The Black Press in 19th-century Canada and Beyond is part of a broader interdisciplinary project - Canada's 19th Century Black Press and Trajectories of Exceptional Communication and Intellectual Activism - funded by the Social Science and Humanities Research Council of Canada. It explores the decisive role played by Canada's Black Press in the design of cultural and race relations in Canada, and views the study of the Black Press as essential to an understanding of Canada's involvement in transatlantic intellectual activism. 
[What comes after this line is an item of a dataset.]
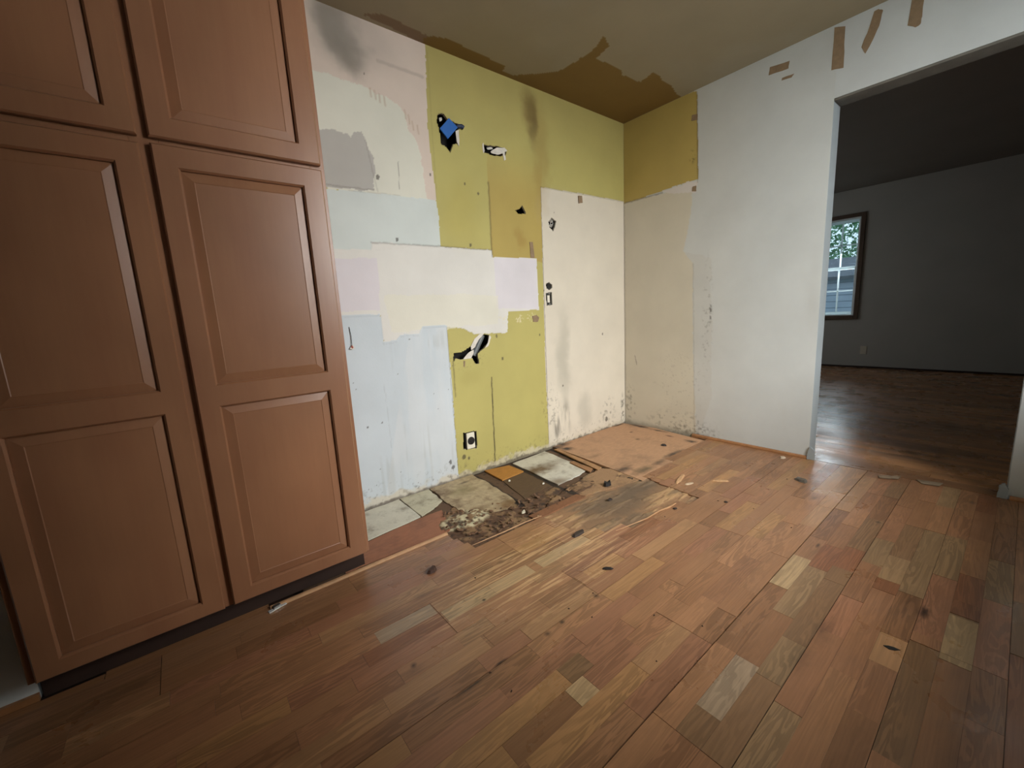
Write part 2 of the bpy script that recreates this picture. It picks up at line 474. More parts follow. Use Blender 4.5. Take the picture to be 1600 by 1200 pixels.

Project Lead Investigator:

Boulou Ebanda de B'béri (University of Ottawa)

Project Co-Investigators:

Claudine Bonner (Acadia University)

Nina Reid-Maroney (Huron University College) nreidmar@huron.uwo.ca

Research Objectives:

  1. To identify and create an inventory of the work of journalists as intellectual activists in the tradition of the Black Canadian Press, such as Shadd and Henry W. Bibb;

  2. To produce texts and research presentations using conventional publications (books, articles, conferences) and digital media to popularize the contributions of the cultural press in the construction of modern Canada;

  3. To gather and analyse tangible data demonstrating the importance of Canada in the abolition of transatlantic slavery by interogating research on the intellectual activism of the Black Press with international research networks;

  4. To identify the sites of activity of the Black Press intellectual activists in Canada, and map their trajectories, their networks, and their connections with other journalists and cultural presses around the world;

  5. To develop an innovative interdiciplinary undergraduate course centred in on African-Canadian texts that could inspire young people who feel excluded from the larger narrative of Canadian national history.